Bharatavani portal offers digital dictionaries of vanishing Indian languages
December 02, 2017; The Hindu; link
The online platform hosted by the Central Institute for Indian Languages, Mysuru, publishes content in 121 Indian languages, and is working towards starting online classes.
The word for sunlight or sunshine in Angami — a language spoken by around 130,000 people in the North East — is niakikezie. In the Ao-language of Nagaland, it is anüpu oranüsangwa.
And this reporter in far away Bengaluru could look up these words and
many more from several Indian languages, thanks to digital dictionaries
available on the Bharatavani website.
Most cities in India have
infrastructure to teach many foreign languages . But how many look
inwards to tap the domestic cultural motherlode of more than 1,500
Indian languages?
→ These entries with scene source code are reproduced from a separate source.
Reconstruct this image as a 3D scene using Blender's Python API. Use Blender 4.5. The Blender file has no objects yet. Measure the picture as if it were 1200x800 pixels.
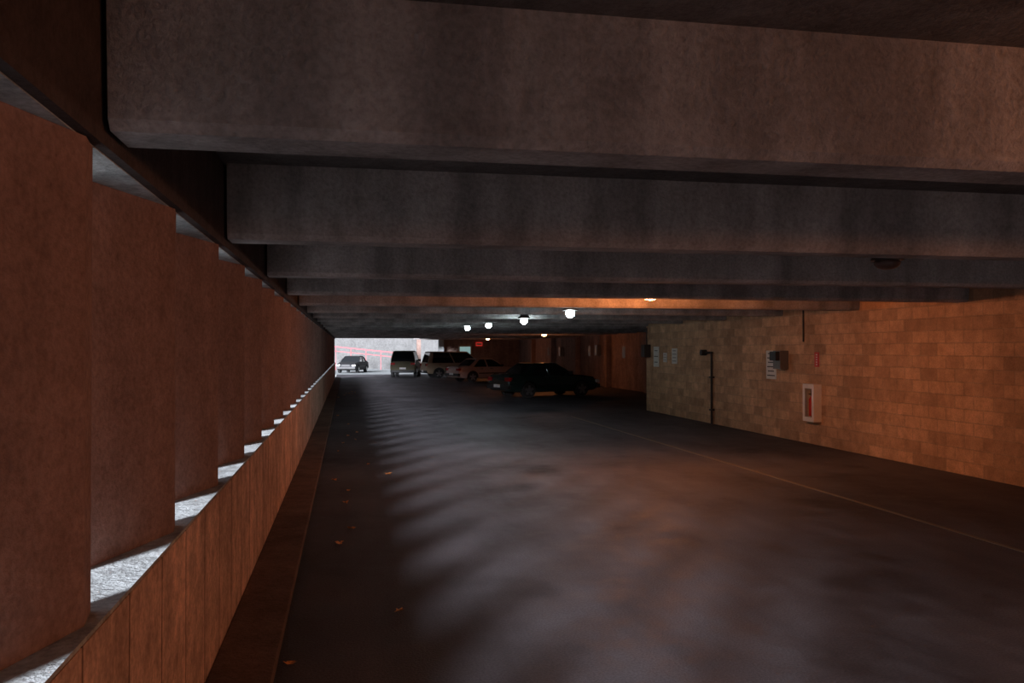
import bpy, bmesh, math, random
from mathutils import Vector, Matrix
random.seed(4)
D=bpy.data; C=bpy.context; S=C.scene
S.view_settings.view_transform='Standard'
S.view_settings.look='None'
S.view_settings.exposure=0.0

# ---------------------------------------------------------------- materials
def newmat(n):
    m=D.materials.new(n); m.use_nodes=True
    nt=m.node_tree; b=nt.nodes['Principled BSDF']
    return m,nt,b
def simple(n,col,rough=.6,metal=0,emit=None,es=0,coat=0):
    m,nt,b=newmat(n)
    tc=nt.nodes.new('ShaderNodeTexCoord'); nz=nt.nodes.new('ShaderNodeTexNoise')
    nz.inputs['Scale'].default_value=9; nz.inputs['Detail'].default_value=4
    nt.links.new(tc.outputs['Object'],nz.inputs['Vector'])
    mx=nt.nodes.new('ShaderNodeMix'); mx.data_type='RGBA'
    mx.inputs[6].default_value=(*[c*.82 for c in col],1); mx.inputs[7].default_value=(*[min(1,c*1.12) for c in col],1)
    nt.links.new(nz.outputs['Fac'],mx.inputs[0]); nt.links.new(mx.outputs[2],b.inputs['Base Color'])
    b.inputs['Roughness'].default_value=rough; b.inputs['Metallic'].default_value=metal
    b.inputs['Coat Weight'].default_value=coat
    if emit:
        b.inputs['Emission Color'].default_value=(*emit,1); b.inputs['Emission Strength'].default_value=es
    return m
def ramp(nt,src,p0,p1,c0=(0,0,0,1),c1=(1,1,1,1)):
    r=nt.nodes.new('ShaderNodeValToRGB'); r.color_ramp.elements[0].position=p0; r.color_ramp.elements[1].position=p1
    r.color_ramp.elements[0].color=c0; r.color_ramp.elements[1].color=c1
    nt.links.new(src,r.inputs[0]); return r.outputs[0]
def noise(nt,tc,scale,vec=(1,1,1),detail=5,rough=.6):
    mp=nt.nodes.new('ShaderNodeMapping'); mp.inputs['Scale'].default_value=vec
    nt.links.new(tc,mp.inputs['Vector'])
    n=nt.nodes.new('ShaderNodeTexNoise'); n.inputs['Scale'].default_value=scale; n.inputs['Detail'].default_value=detail
    n.inputs['Roughness'].default_value=rough
    nt.links.new(mp.outputs[0],n.inputs['Vector']); return n.outputs['Fac']
def mixc(nt,fac,a,b,mode='MIX'):
    mx=nt.nodes.new('ShaderNodeMix'); mx.data_type='RGBA'; mx.blend_type=mode
    for v,i in ((fac,0),(a,6),(b,7)):
        if hasattr(v,'is_linked') : nt.links.new(v,mx.inputs[i])
        elif isinstance(v,(int,float)): mx.inputs[i].default_value=v
        else: mx.inputs[i].default_value=(*v,1)
    return mx.outputs[2]
def concrete(n,col,dark=.5,streak=.5,joint=None,rough=.88,pits=.5,med_lo=.62,sts=1.6,stz=.25):
    m,nt,b=newmat(n); tc=nt.nodes.new('ShaderNodeTexCoord').outputs['Object']
    big=noise(nt,tc,.9,detail=6); fine=noise(nt,tc,38,detail=3)
    med=noise(nt,tc,6,detail=8,rough=.75)
    st=noise(nt,tc,sts,(1.4,1.4,stz),detail=5,rough=.6)
    c=mixc(nt,ramp(nt,big,.3,.7),[x*dark for x in col],col)
    c=mixc(nt,1.0,c,ramp(nt,st,.38,.62,(1-streak,1-streak,1-streak,1),(1,1,1,1)),'MULTIPLY')
    c=mixc(nt,.7,c,ramp(nt,med,.35,.6,(med_lo,med_lo*.97,med_lo*.94,1),(1.12,1.12,1.12,1)),'MULTIPLY')
    c=mixc(nt,.6,c,ramp(nt,fine,.3,.62,(.6,.6,.6,1),(1.1,1.1,1.1,1)),'MULTIPLY')
    vo=nt.nodes.new('ShaderNodeTexVoronoi'); vo.inputs['Scale'].default_value=11
    nt.links.new(tc,vo.inputs['Vector'])
    c=mixc(nt,pits,c,ramp(nt,vo.outputs['Distance'],.03,.08,(.35,.3,.28,1),(1,1,1,1)),'MULTIPLY')
    if joint:
        sx=nt.nodes.new('ShaderNodeSeparateXYZ'); nt.links.new(tc,sx.inputs[0])
        md=nt.nodes.new('ShaderNodeMath'); md.operation='PINGPONG'; md.inputs[1].default_value=joint/2
        wob=nt.nodes.new('ShaderNodeMath'); wob.operation='MULTIPLY_ADD'; wob.inputs[1].default_value=.05
        nt.links.new(big,wob.inputs[0]); nt.links.new(sx.outputs['Y'],wob.inputs[2])
        nt.links.new(wob.outputs[0],md.inputs[0])
        c=mixc(nt,1.0,c,ramp(nt,md.outputs[0],.004,.013,(.3,.27,.25,1),(1,1,1,1)),'MULTIPLY')
    nt.links.new(c,b.inputs['Base Color']); b.inputs['Roughness'].default_value=rough
    b.inputs['Specular IOR Level'].default_value=.2
    bp=nt.nodes.new('ShaderNodeBump'); bp.inputs['Strength'].default_value=.5; bp.inputs['Distance'].default_value=.02
    ad=nt.nodes.new('ShaderNodeMath'); ad.operation='ADD'; nt.links.new(fine,ad.inputs[0]); nt.links.new(med,ad.inputs[1])
    nt.links.new(ad.outputs[0],bp.inputs['Height']); nt.links.new(bp.outputs[0],b.inputs['Normal'])
    return m
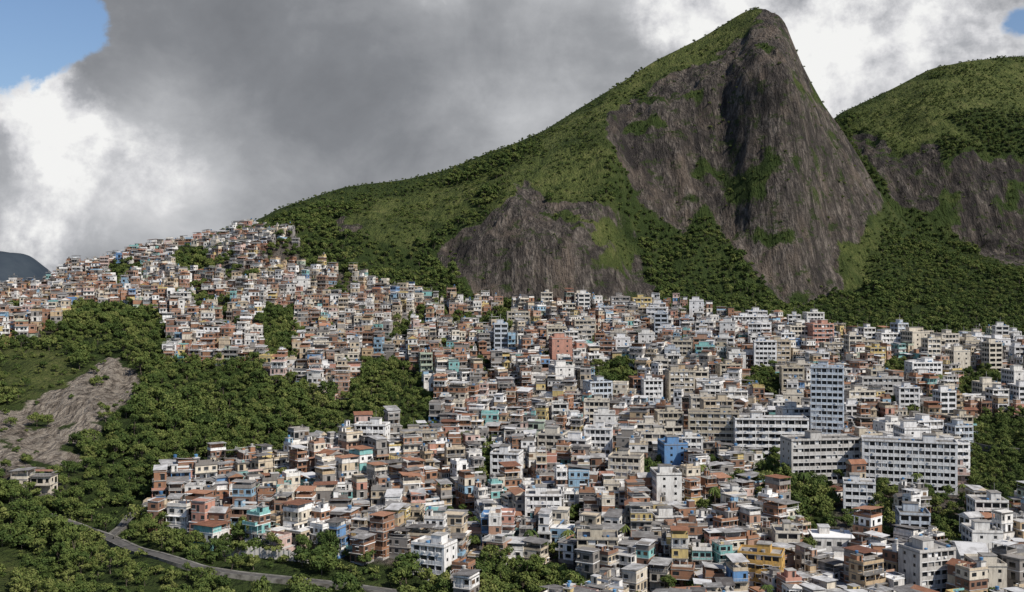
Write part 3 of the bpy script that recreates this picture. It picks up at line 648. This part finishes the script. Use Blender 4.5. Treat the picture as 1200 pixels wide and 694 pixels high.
def fill(sp,ya,yb,sc):
    global nh
    gx,gy=np.meshgrid(np.arange(-620,660,sp),np.arange(180,1040,sp))
    th=.12;hx=gx+rng.uniform(-.22,.22,gx.shape)*sp;hy=gy+rng.uniform(-.22,.22,gx.shape)*sp
    hx=hx.ravel();hy=hy.ravel();hx,hy=hx*math.cos(th)-(hy-600)*math.sin(th),hx*math.sin(th)+(hy-600)*math.cos(th)+600
    k=(hy>=ya)&(hy<yb);hx=hx[k];hy=hy[k]
    hz=ground(hx,hy);hu,hv=image_coords(hx,hy,hz)
    uf=sample(urban_f,hx,hy);ang=fbm(hx/110,hy/110,2,95);pk=fbm(hx/24,hy/24,3,97);dd=dist_poly(hx,hy,roadw)
    for i in range(len(hx)):
        if uf[i]<.5 or hu[i]<-110 or hu[i]>1310 or hv[i]>780 or dd[i]<7: continue
        x,y=float(hx[i]),float(hy[i])
        if not isfree(x,y): continue
        thr=.40 if hu[i]>330 else .25
        if hu[i]>980 : thr=.20
        elif hu[i]>700 and hv[i]>540: thr=.30
        if hv[i]<440: thr-=.06
        if pk[i]>thr or random.random()<.05:
            if random.random()<.88: treeat(x,y,random.uniform(.4,.85))
            continue
        crest=hu[i]<360 and hv[i]<318 or (hu[i]<90 and hv[i]>540)
        o=link(bpy.data.objects.new('favela_house',random.choice(lowh if (crest or random.random()<.15) else houses)))
        o.location=(x,y,float(hz[i])+random.uniform(-.9,1.2));a=math.radians(32)*float(ang[i])*1.6+random.uniform(-.14,.14)+random.choice([0,0,0,0,math.pi/2,-math.pi/2,math.pi])
        o.rotation_euler[2]=a;s=random.uniform(.82,1.1)*sc;o.scale=(s*random.choice([1,-1]) ,s,random.uniform(.92,1.08)*(1+sc)/2);nh+=1
fill(6.6,250,660,1.)
fill(5.7,660,960,.84)
print('HOUSES',nh,'TREES',nt,'BLD',nb)
# ---------------------------------------------------------------- road
m=M('asphalt_road');p=m.n('ShaderNodeNewGeometry').outputs['Position'];mat_as=m.out(m.ramp(m.noise(p,.4,6,.6),[(.3,(.045,.043,.041)),(.7,(.11,.103,.095))]),.9)
m=M('old_kerb_concrete');p=m.n('ShaderNodeNewGeometry').outputs['Position'];mat_kerb=m.out(m.ramp(m.noise(p,.5,6,.65),[(.35,(.07,.065,.055)),(.6,(.19,.18,.16))]),.9)
def ribbon(name,pts,w,mat,dz):
    P=[]
    for i in range(len(pts)-1):
        p0=pts[max(i-1,0)];p1=pts[i];p2=pts[i+1];p3=pts[min(i+2,len(pts)-1)]
        for k in range(10):
            t=k/10;P.append([.5*((2*p1[j])+(-p0[j]+p2[j])*t+(2*p0[j]-5*p1[j]+4*p2[j]-p3[j])*t*t+(-p0[j]+3*p1[j]-3*p2[j]+p3[j])*t**3) for j in(0,1)])
    vs=[];fs=[];zz=[max(float(ground(a+ox,b+oy)) for ox,oy in((0,0),(w*.6,0),(-w*.6,0),(0,w*.6),(0,-w*.6)))+dz for a,b in P]
    zz=list(np.convolve(np.pad(zz,4,mode='edge'),np.ones(9)/9,'valid'))
    for i,(a,b) in enumerate(P):
        q=P[min(i+1,len(P)-1)];r_=P[max(i-1,0)];dx,dy=q[0]-r_[0],q[1]-r_[1];L=math.hypot(dx,dy);nx,ny=-dy/L,dx/L
        z=zz[i]
        prof=[(-w/2-.4,-4),(-w/2-.4,.6),(-w/2-.15,.6),(-w/2-.15,.12),(-w/2+.0,.0),(w/2,0),(w/2+.0,.13),(w/2+.9,.13),(w/2+.9,-3)]
        for o_,h_ in prof: vs.append((a+nx*o_,b+ny*o_,z+h_))
    n=9;mi=[]
    for i in range(len(P)-1):
        for k in range(n-1):
            fs.append((i*n+k,(i+1)*n+k,(i+1)*n+k+1,i*n+k+1));mi.append(0 if k==4 else 1)
    me=bpy.data.meshes.new(name);me.from_pydata(vs,[],fs);me.materials.append(mat);me.materials.append(mat_kerb);me.polygons.foreach_set('material_index',mi)
    return link(bpy.data.objects.new(name,me))
ribbon('hillside_road',roadw,4.4,mat_as,.4)
ribbon('hillside_path',path2,2.2,mat_as,.3)
ribbon('hillside_road',[locate(*p) for p in [(1110,508),(1140,522),(1170,530),(1230,536),(1300,545)]],6,mat_as,1.5)
wp=[locate(*p) for p in[(262,652),(300,654),(340,657),(385,664)]];b=B()
for a,c in zip(wp[:-1],wp[1:]):
    n=7
    for i in range(n):
        t=i/n;x=a[0]+(c[0]-a[0])*t;y=a[1]+(c[1]-a[1])*t;z=float(ground(x,y));b.box(x-.25,x+.25,y-.5,y,z-3,z+3.4,SLAB)
        b.box(x+.253,x+(c[0]-a[0])/n-.253,y-.25,y+.1,z-3,z+2.9,SLAB)
link(bpy.data.objects.new('retaining_wall',b.mesh('retaining_wall_mesh')))
# ---------------------------------------------------------------- light
S=Vector((.66,-.50,.84)).normalized()
sun=bpy.data.lights.new('sun','SUN');sun.energy=5.;sun.angle=math.radians(.5);sun.color=(1.,.945,.86)
so=link(bpy.data.objects.new('sun',sun));so.rotation_euler=S.to_track_quat('Z','Y').to_euler()
w=M('World',True);scene.world=w.id
sky=w.n('ShaderNodeTexSky',{'sky_type':'NISHITA','sun_disc':False,'sun_elevation':math.asin(S.z),'sun_rotation':math.atan2(S.x,S.y)})
d=w.n('ShaderNodeTexCoord').outputs['Generated']
def sdir(u,v): return Vector(((u-CU)/F,1,(HZ-v)/F)).normalized()
n1=w.noise(w.mapv(d,(1,1,1.5)),3.4,8,.52,.35);n2=w.noise(w.mapv(d,(1,1,1.2)),10.,8,.60,.3);n3=w.noise(d,28.,6,.62)
def blob(u,v,r):
    nd=w.n('ShaderNodeVectorMath',{'operation':'DISTANCE'});w.set(nd,'0',d);nd.inputs[1].default_value=sdir(u,v)
    return w.rng(nd.outputs['Value'],0,r/F,1,0,True)
def addall(l):
    s=l[0]
    for q in l[1:]: s=w.math('ADD',s,q)
    return s
c0=lambda q,k:w.math('MULTIPLY',w.math('SUBTRACT',q,.5),k)
base=addall([c0(n1,1.5),c0(n2,.75),c0(n3,.16)]+[w.math('MULTIPLY',blob(u,v,r),k) for u,v,r,k in[(640,80,260,.20),(330,90,130,-.08),(480,130,140,-.10),(200,215,190,.34),(1000,60,300,.35),(560,170,160,.12),(60,200,160,.22)]])
lay=w.ramp(w.math('ADD',base,.40),[(.0,(1.75,1.83,2.0)),(.28,(2.3,2.4,2.6)),(.52,(3.3,3.4,3.6)),(.76,(4.9,5.0,5.2)),(1.,(7.,7.,7.1))])
cum=addall([w.math('MULTIPLY',blob(u,v,r),k) for u,v,r,k in[(35,105,110,1.0),(75,150,90,.55),(195,200,95,.52),(125,195,90,.40),(20,210,100,.40),(60,312,130,.7),(1010,40,250,.80),(1170,70,160,.55),(790,5,130,.70),(960,100,90,.40),(880,0,170,.4)]]+[c0(n2,1.5),c0(n3,.8),c0(n1,.5)])
cm=w.rng(cum,.30,.95,0,1,False)
cc=w.mix(cm,lay,w.ramp(w.math('ADD',c0(n3,1.6),w.math('ADD',c0(n2,1.6),w.math('MULTIPLY',cum,.5))),[(.0,(4.2,4.3,4.6)),(.38,(7.0,7.0,7.2)),(.7,(9.0,9.0,8.9))]))
blue=addall([blob(-10,5,150),w.math('MULTIPLY',blob(75,15,80),.55),w.math('MULTIPLY',blob(1192,26,42),.5)]+[c0(n2,1.2),c0(n3,.6),c0(n1,.5)])
sep=w.n('ShaderNodeSeparateXYZ');w.set(sep,'0',d)
# unseen sky overhead and behind the camera, cleared to lower the ambient light
openn=w.math('ADD',w.rng(sep.outputs[2],.40,.62,0,.55,True),w.rng(sep.outputs[1],.25,-.15,0,.55,True))
blue=w.math('ADD',blue,openn)
bm=w.rng(blue,.28,.46,0,1,True)
fin=w.mix(bm,cc,w.mix(1.,sky.outputs[0],(.9,.98,1.12),'MULTIPLY'))
bg=w.n('ShaderNodeBackground',Strength=.1);w.set(bg,'Color',fin)
o=w.t.nodes.new('ShaderNodeOutputWorld');w.t.links.new(bg.outputs[0],o.inputs[0])
# ---------------------------------------------------------------- camera
cam=bpy.data.cameras.new('camera');cam.sensor_width=36;cam.lens=36*F/1200;cam.shift_y=-19/1200;cam.clip_start=1;cam.clip_end=80000
co=link(bpy.data.objects.new('camera',cam));co.location=(0,0,CZ);co.rotation_euler=(math.radians(90),0,0);scene.camera=co
scene.view_settings.view_transform='Standard';scene.view_settings.look='None';scene.view_settings.exposure=0
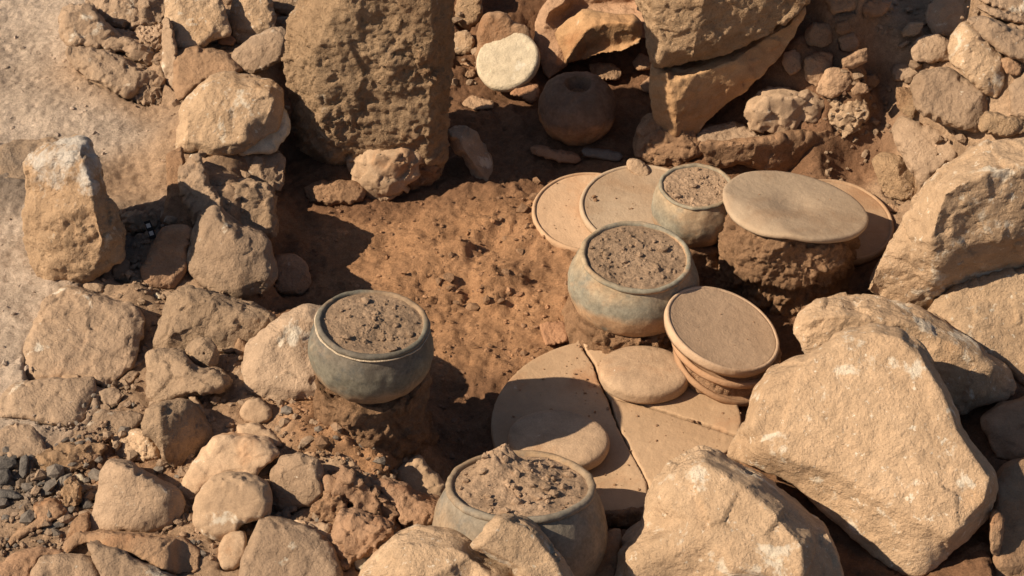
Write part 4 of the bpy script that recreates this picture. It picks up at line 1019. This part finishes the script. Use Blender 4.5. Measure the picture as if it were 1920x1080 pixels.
# ------------------------------------------------------------------ pots
def pot(label, cx, cy, a, ratio, theta, z, mat, prof, soil_label, mound=(), seed=0.0, band=None, dome=0.0, group='pots full of earth', fill=-0.045, big=5):
    P = at_z(cx, cy, z)
    n = normal_from_ellipse(cx, cy, ratio, theta)
    R = a * mm_per_px(P)
    hb = min(h for _, h in prof) * R
    root = empty('clay_pot', P + n * hb)
    tag(root, label, 'pot', group)
    lathe('body', smooth_profile([(r * R, h * R) for r, h in prof], 5), mat, P, n, parent=root, seed=seed, noise=0.0022, warp=0.009, segs=144)
    ring = [(0.875, -0.10), (0.885, -0.03), (0.905, 0.006), (0.935, 0.014), (0.97, 0.006), (0.992, -0.022), (0.99, -0.055), (0.965, -0.085), (0.915, -0.11), (0.875, -0.10)]
    lathe('rim', [(r * R, h * R) for r, h in ring], mat, P, n, parent=root, seed=seed, noise=0.0022, warp=0.009, closed=False, segs=144)
    if band:
        bl = [(0.985, -0.075), (1.012, -0.070), (1.018, -0.080), (1.012, -0.092), (0.985, -0.090), (0.985, -0.075)]
        lathe('band', [(r * R, h * R) for r, h in bl], band, P, n, parent=root, seed=seed, noise=0.0022, warp=0.009, closed=False, segs=144)
    soil_disc('soil_fill', soil_label, P + n * (fill * R), n, R * 0.895, [(mx * R, my * R, mr * R, mh * R) for mx, my, mr, mh in mound], seed, amp=R / 0.105, dome=dome * R, big=big)
    return P, n, R

PROF = [(0.70, -0.45), (0.80, -0.30), (0.86, -0.12), (0.90, -0.05), (0.95, -0.07), (1.01, -0.18), (1.07, -0.36), (1.095, -0.55), (1.06, -0.78), (0.95, -1.0), (0.78, -1.18), (0.55, -1.30), (0.25, -1.34), (0.01, -1.35)]
PROF_TALL = [(0.70, -0.45), (0.80, -0.30), (0.86, -0.12), (0.90, -0.05), (0.95, -0.07), (1.03, -0.20), (1.12, -0.42), (1.165, -0.66), (1.14, -0.92), (1.05, -1.16), (0.90, -1.38), (0.68, -1.52), (0.3, -1.56), (0.01, -1.57)]
POT_DARK = pot_material('smoky_grey_pot', (0.165, 0.138, 0.108), (0.175, 0.155, 0.118), (0.30, 0.205, 0.13), 0.42, (0.085, 0.088, 0.086))
POT_GREEN = pot_material('greenish_grey_pot', (0.36, 0.265, 0.17), (0.27, 0.235, 0.175), (0.40, 0.25, 0.145), 0.44, (0.205, 0.188, 0.15))
POT_BROWN = pot_material('brownish_grey_pot', (0.235, 0.195, 0.148), (0.29, 0.21, 0.14), (0.32, 0.215, 0.13), 0.32, (0.165, 0.152, 0.13))
POT_JAR = pot_material('sooty_jar', (0.205, 0.125, 0.08), (0.23, 0.138, 0.088), (0.44, 0.215, 0.10), 0.48, (0.19, 0.12, 0.078))
BAND = stone_material('pale_rim_line', (0.55, 0.43, 0.31), (0.62, 0.5, 0.36), 0.7)

P1 = pot('dark grey earth-filled pot with a pale line under its rim, on an earth pillar', 698, 604, 108, 0.595, 2, 292, POT_DARK, PROF, 'crumbly earth filling the dark pot with the pale rim line',
         mound=((-0.1, 0.35, .5, .05), (0.1, -0.45, .3, -.08), (0.55, 0.1, .25, .05)), seed=1.3, band=BAND)
P2 = pot('greenish grey earth-filled pot in the middle, largest belly', 1194, 479, 106, 0.635, 7, 165, POT_GREEN, [(r, h * .87) if h < -.3 else (r, h) for r, h in PROF_TALL[:-4]] + [(0.94, -1.06), (0.84, -1.10), (0.3, -1.12), (0.01, -1.13)], 'level stony earth filling the greenish pot', mound=((-0.3, 0.2, .5, .03),), seed=4.1)
P3 = pot('small grey earth-filled pot standing behind, beside the tilted grey disc', 1306, 348, 71, 0.60, 3, 165, POT_GREEN, PROF_TALL, 'smooth fine earth filling the small pot at the back', seed=7.7)
P4 = pot('brownish grey earth-filled pot nearest the front, tipped backwards', 975, 907, 142, 0.47, 0, 175, POT_BROWN, PROF_TALL[:-4] + [(0.98, -1.2), (0.8, -1.3), (0.3, -1.32), (0.01, -1.33)], 'heaped crumbly earth filling the front pot',
         mound=((-0.30, 0.42, .21, .22), (-0.16, 0.50, .17, .14), (-0.42, 0.26, .18, .11), (0.02, 0.22, .40, .12), (-0.5, 0.1, .35, .08), (.3, -.2, .2, .05), (.12, .32, .1, .08)), seed=9.2, dome=0.03, big=26, fill=-0.05)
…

It is this question that spurred Bharatavani, an
online Indian Languages platform hosted by the Central Institute for
Indian Languages (CIIL), Mysuru, to not only publish content in 121
Indian languages, but work towards starting online classes.
Searchable resource
What
is particularly causing ripples of excitement among linguists and
researchers is the compilation of digitised searchable dictionaries. In a
little over a year since its inception, the portal offers 262
unilingual and multilingual dictionaries in 50 Indian languages — all of
them in a searchable format on android platforms — which can be
accessed on Bharatavani’s free Android app.
The number of
languages covered will soon cross a hundred, said Beluru Sudarshana,
consultant with CIIL. “Bharatavani is not publishing new works, but we
are for the first time digitising available dictionaries in smaller
languages, to bring it to a wider audience,” he said.
Malto-English-Hindi, Odia-Ho, English-Ao and Lepcha-English are some of
the dictionaries on offer — most of them available in a searchable
format and not as cumbersome PDF files.